Kim, you just do whatever you need to do! I completely understand having the feeling of "something's gotta change!" I adore you and your family, and your artwork, and your hair, and your....... well, you get the drift! I will still follow you whether you post every day, or once a year......you be the mama and artist you need to be!

{{{HUGS}}}

Robin :o)

Jennifer Logan said...

You are a wonderful mother and such a good person. I am sure that most mothers in the world have felt the same way you do at one time or another. Believe me, I have had my share of moments such as yours.
It's so easy to say, "look at what you accomplish and not at what you don't" -

Anonymous said...

Oh Sweetie, I hope you are encouraged with something super special from the Lord this week! Lots of love and a hug too!
PS. Four pushed me over the edge of insanity too. I'm a perfectionist living in a house of 7 children. We survive, and I feel like I get nothing done anymore. This too, shall pass, and then I'm sure I'll miss my grimy monsters that are a constant mess in the making. -And you have four very cute monsters if I do say so myself! :)

Unknown said...

Kim,

You are a wonderful mother, wife and artist. Your warm personality is such, that you are like a lightning bug that draws people around you.
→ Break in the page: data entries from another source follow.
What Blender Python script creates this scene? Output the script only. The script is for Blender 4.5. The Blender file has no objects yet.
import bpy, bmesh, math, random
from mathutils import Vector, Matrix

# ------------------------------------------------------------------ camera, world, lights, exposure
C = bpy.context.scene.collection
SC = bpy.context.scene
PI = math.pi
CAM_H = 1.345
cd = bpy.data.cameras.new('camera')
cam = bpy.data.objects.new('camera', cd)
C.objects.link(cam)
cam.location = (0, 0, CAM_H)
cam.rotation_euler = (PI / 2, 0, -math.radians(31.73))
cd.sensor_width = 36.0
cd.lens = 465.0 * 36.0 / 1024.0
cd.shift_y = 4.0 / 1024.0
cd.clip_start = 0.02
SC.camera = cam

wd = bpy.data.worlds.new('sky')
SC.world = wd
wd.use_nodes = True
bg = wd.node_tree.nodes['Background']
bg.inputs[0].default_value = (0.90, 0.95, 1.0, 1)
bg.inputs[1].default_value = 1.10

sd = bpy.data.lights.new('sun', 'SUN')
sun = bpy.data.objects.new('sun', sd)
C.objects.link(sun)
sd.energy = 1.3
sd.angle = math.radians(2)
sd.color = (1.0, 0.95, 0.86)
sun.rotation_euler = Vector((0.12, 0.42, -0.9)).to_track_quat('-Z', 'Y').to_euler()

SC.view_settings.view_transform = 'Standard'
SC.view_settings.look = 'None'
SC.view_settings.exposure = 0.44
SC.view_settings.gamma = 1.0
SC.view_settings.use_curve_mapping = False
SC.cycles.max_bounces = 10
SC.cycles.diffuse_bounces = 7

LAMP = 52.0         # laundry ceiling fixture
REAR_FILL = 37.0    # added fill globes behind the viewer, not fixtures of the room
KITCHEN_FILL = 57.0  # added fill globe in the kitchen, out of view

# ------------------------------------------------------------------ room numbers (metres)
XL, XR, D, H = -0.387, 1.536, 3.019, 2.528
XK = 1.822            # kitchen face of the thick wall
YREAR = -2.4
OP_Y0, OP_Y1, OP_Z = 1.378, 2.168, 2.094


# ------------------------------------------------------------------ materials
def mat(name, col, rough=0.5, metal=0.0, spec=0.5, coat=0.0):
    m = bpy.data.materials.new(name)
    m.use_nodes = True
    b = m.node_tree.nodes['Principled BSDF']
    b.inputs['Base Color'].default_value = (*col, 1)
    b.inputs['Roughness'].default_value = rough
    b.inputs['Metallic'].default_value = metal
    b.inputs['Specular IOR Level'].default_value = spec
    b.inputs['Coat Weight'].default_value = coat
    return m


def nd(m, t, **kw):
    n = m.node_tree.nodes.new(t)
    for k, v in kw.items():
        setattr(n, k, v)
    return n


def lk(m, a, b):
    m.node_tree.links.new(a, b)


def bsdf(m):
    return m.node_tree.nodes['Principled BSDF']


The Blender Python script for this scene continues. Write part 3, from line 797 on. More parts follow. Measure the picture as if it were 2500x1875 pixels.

First, I had a very tough relationship with my mother, a perfectionist, who would rather sit at home alone because everything was not perfect! We love you for who you are. Second, you have four very young children, a thriving business and a blog. Let's not forget, a hubby and knowing you, you have lots of friends. You cannot possible juggle all these balls in the air without some of them dropping... and that's okay.

You will figure it out, I am sure. It is okay to stop, take a deep breath and start over. Hang in there and if you were in Knoxville, I would come over, help you put the little ones to bed and crack open a bottle of wine.

Let me know if there is anything I can do to help.